On Tue, 14 Dec 2021 10:08:29 +0000, Peter Maydell <peter.maydell@linaro.org> wrote:
On Tue, 14 Dec 2021 at 09:52, Marc Zyngier <maz@kernel.org> wrote:
The best workaround is to taskset the QEMU process (and I really mean the process, not individual threads) to an homogeneous set of CPUs and be done with it.
Agreed. I suspect that often the 'little' CPUs are sufficiently low-power to probably not be worth giving to the VM anyway.
They are actually pretty beefy, in most cases. If you are I/O bound, the small cores are the right target. This email is brought to you via a couple of A55 CPUs running a VM and acting as my home gateway. If 'the internet' was getting slow, I'd have heard about it! ;-)
Side note: if you *do* give a guest both big and little CPUs using kvmtool or something similar, does the guest kernel get enough information to schedule tasks properly to both kinds of CPU, or does it just assume they're all the same and happily put performance-requiring tasks on the little CPUs ?
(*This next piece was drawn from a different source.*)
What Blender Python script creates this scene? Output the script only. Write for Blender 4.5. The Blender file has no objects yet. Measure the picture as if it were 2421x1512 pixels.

Upstream kvmtool doesn't make any effort to do this, but I had a series to perform such placement in the past. Once you know which physical CPUs you are placing the vcpus on, you can extract the individual CPU capacity[1] and expose it in the guest's DT as a cpu-specific 'capacity-dmips-mhz' property. A Linux guest will take the hint and do the right thing. M. [1] /sys/devices/system/cpu/cpu*/cpu_capacity -- Without deviation from the norm, progress is not possible.